В перерыве между концертами наблюдали за работой рыбаков, совершили недалекую прогулку по берегу Енисея. Огромный невод закидывают с помощью двух лодок чуть ли не за километр от берега. Приплыв обратно, рыбаки принимаются за самую трудоемкую работу. Всей бригадой вручную вытягивают улов. Почти всегда он бывает удачным. На наших глазах из невода извлекли около тонны первосортной рыбы, среди которой были отличные экземпляры остроносой осетрины, огромных пузатых чиров, блиставших на солнце яркой чешуей максунов. О несметном количестве туруханской сельди, средних размеров судаков и сигов и говорить не приходилось. Словно по заказу, подоспел из Дудинки катер, который забрав с собой весь улов, тут же отчалил обратно на рыбзавод.
Продолжительное пребывание на свежем воздухе разыграло аппетит артистов. Кормежка планировалась после второго концерта, около шести часов вечера, когда за нами должен был придти катер из Никольского. Ребята ходили хмурые, жаловались, что хотят есть, и просили накормить их до начала второго концерта. Я передал их просьбу пожилому рыбаку, исполнявшему две должности – завхоза и повара.
– Нечем сейчас угостить вас, – сказал он, – всю рыбу отправили в Дудинку. Подождите часок. Вторая бригада забросит невод, угостим стерляжьей ухой. Правда в садке есть пара налимов, но вы их есть навряд ли будете, уж очень неблагородная рыба.
– Почему, – удивился я, – отварного налима у нас очень любят, а про печень и говорить не приходится – деликатес.
– Ну, если хотите, мне не трудно приготовить.
Старик отправился к реке, извлек из садка двух толстых налимов, быстро их очистил, не забыв угостить внутренностями вертящуюся под ногами собаку-лайку.
Лайка – животное, покрытое густой шерстью, удивительно легко переносящее самые лютые морозы. Зимой она не боится на ночь оставаться под открытым небом, забираясь спать в глубокий снег. Пищей для неё служит рыба в любом виде – только что пойманная, еще живая, отварная, вяленая, мороженая.

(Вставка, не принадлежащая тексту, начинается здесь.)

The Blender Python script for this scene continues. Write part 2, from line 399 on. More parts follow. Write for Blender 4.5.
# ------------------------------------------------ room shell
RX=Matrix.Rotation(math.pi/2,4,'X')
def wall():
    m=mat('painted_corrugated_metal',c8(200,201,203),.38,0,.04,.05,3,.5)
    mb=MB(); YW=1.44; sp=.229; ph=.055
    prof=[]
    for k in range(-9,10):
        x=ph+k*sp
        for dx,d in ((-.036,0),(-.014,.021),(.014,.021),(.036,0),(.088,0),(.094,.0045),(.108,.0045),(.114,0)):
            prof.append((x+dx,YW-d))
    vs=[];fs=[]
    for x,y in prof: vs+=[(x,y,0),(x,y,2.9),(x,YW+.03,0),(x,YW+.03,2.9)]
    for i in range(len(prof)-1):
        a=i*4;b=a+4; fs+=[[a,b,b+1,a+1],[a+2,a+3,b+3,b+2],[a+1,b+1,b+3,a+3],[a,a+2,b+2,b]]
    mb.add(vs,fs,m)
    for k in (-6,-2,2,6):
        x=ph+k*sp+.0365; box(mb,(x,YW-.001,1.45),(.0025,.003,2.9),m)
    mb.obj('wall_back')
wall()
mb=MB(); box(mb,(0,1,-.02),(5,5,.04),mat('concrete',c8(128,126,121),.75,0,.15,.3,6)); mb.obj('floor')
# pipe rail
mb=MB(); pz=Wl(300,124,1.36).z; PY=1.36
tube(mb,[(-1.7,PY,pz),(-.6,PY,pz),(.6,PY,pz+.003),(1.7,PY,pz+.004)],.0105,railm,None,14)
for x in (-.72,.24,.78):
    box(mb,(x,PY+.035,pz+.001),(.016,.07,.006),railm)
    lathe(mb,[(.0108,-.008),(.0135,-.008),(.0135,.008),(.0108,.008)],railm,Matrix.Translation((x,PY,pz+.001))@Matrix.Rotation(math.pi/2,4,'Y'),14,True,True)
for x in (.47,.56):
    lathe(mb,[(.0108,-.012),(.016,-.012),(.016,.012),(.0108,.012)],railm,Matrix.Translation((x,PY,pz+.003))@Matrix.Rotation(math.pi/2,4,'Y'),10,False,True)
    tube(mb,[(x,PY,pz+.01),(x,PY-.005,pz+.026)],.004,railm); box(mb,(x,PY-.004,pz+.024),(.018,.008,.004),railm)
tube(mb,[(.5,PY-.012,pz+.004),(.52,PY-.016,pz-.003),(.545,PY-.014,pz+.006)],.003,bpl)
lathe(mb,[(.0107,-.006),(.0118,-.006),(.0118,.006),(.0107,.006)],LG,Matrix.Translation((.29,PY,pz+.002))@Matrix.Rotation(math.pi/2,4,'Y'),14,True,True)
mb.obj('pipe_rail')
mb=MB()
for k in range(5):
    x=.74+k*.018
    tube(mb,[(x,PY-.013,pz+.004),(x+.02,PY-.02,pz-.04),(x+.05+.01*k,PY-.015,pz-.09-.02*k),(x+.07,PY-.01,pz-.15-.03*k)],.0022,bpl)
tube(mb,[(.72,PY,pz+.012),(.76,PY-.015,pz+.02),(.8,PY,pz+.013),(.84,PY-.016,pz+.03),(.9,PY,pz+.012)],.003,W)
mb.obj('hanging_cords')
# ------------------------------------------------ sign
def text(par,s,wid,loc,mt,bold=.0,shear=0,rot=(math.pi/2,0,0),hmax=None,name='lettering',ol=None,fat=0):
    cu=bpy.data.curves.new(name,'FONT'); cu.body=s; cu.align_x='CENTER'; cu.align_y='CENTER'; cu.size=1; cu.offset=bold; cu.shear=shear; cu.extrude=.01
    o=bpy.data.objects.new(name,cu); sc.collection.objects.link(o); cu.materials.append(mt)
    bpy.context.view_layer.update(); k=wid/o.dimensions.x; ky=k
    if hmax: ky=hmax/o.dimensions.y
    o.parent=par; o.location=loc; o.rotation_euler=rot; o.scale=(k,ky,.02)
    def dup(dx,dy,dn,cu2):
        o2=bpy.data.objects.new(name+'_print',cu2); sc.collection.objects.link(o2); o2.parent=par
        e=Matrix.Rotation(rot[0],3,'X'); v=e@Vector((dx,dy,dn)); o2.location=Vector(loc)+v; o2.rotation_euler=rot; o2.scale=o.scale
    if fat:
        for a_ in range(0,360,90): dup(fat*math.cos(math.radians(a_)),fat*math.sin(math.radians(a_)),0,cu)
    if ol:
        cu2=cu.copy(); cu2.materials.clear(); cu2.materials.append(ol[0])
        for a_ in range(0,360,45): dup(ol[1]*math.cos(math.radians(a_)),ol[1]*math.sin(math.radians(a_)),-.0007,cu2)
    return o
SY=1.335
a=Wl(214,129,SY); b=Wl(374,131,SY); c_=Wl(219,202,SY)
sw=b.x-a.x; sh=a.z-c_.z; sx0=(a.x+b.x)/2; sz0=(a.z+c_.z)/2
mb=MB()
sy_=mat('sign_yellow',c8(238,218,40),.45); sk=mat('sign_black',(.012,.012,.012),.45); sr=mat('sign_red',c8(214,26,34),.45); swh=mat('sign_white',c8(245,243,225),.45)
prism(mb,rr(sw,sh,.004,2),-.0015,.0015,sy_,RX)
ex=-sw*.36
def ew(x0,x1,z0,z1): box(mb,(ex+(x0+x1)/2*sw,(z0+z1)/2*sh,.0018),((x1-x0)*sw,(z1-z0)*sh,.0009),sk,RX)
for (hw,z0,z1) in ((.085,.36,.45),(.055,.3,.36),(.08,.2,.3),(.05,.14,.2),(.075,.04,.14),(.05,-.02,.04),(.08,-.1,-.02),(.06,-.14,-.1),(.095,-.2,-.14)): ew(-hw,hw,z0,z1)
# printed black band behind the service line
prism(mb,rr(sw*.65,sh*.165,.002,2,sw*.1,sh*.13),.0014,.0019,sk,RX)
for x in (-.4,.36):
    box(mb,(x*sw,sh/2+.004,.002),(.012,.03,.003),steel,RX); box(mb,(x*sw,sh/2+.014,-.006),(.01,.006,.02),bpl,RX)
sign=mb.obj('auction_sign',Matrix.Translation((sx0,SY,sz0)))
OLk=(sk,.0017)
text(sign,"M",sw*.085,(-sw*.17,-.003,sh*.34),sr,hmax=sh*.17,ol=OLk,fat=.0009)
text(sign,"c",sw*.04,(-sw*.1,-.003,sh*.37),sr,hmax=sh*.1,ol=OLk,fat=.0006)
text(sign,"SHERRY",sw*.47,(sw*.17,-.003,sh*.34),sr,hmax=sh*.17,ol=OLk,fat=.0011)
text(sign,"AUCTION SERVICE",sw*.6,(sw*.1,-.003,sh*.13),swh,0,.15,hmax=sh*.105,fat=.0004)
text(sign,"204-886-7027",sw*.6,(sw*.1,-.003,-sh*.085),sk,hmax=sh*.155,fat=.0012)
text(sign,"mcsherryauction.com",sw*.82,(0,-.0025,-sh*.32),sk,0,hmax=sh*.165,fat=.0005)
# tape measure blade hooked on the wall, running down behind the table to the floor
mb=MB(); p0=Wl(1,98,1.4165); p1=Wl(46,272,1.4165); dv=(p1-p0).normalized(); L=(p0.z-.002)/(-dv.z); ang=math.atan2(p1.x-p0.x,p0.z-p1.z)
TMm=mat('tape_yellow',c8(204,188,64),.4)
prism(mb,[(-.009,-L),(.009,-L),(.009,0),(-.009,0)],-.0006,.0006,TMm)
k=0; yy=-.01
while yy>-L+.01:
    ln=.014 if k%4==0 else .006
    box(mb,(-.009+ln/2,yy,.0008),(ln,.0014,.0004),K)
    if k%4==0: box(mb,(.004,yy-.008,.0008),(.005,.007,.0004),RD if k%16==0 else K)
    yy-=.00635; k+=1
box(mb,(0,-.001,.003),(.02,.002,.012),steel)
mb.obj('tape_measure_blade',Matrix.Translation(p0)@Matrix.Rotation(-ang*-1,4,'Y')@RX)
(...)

За большим, вкопанным в землю столом, мы сели угощаться налимьей ухой. По деревенскому обычаю хлебали из общего котла, причем очень недолго, никому уха не понравилась, она оказалась безвкусной, припахивала водорослями, хотя её обильно заправили лавровым листом и перцем. Я стал уговаривать попробовать печень, но её вкусовые качества были невысокими, – словом, даже голодное состояние не заставило никого доесть уху и отварную рыбу, нажимали на черный хлеб и сладкий чай.
За несколько лет пребывания на Крайнем Севере я убедился, что такие рыбы, как щука, налим и даже сиг, которые мы с удовольствием едим её в Прибалтике, здесь неудобоваримы благодаря особым свойствам воды сибирских рек.
Пока мы давали второй концерт, рыбаки приготовили вкусный ужин, состоявший из стерляжьей ухи и отварного чира, жирного и очень мясистого, по вкусу напоминавшего нежную дичь.
Переехали в Потапово, тоже на правом берегу Енисея, колхозную деревню, в два раза большую, чем Никольское. Здесь мы оказались желанными гостями рыбаков и всего населения.
Гастроли завершились в деревне Усть-Хантайка, на берегу реки Хантайки, впадающей в Енисей. Деревня Усть-Хантайка расположена на границе Дудинского района. За нею в юго-восточном направлении начинается Туруханский район.
В деревне держат рогатый скот, занимаются овощеводством, сажают капусту, брюкву, картофель. Какая огромная разница между картофелем, выращенным, скажем, в Прибалтике и в Усть-Хантайке. В Прибалтике картофель крупный, разваристый, душистый, а здесь мелкий, размером не более куриного яйца, водянистый, чуть горчит.
Днем, до концерта, совершили прогулку вверх по извилистой и узкой Хантайке. На берегу, за одним из поворотов, сидел мальчуган и старательно тащил из воды какое-то животное. Животное оказалось ондатрой. Я впервые видел это редкое существо. Ондатра, которую называют ещё мускусной крысой, относится к семейству грызунов и обитает преимущественно по берегам северных рек и озер. Отлично плавает и ныряет, питается водяной растительностью и некрупной рыбой. Длина тела ондатры приблизительно тридцать сантиметров, такой же длины мощный хвост. Вся она покрыта густым блестящим мехом бурого цвета. Завезенная из Северной Америки, ондатра быстро прижилась в северных районах Сибири и, наряду с песцом, лисицей и горностаем, стала предметом промысла местных охотников.
В общей сложности на поездку по рыболовецким колхозам затратили почти неделю. В Дудинку нас привез катер Дудинского рыбозавода.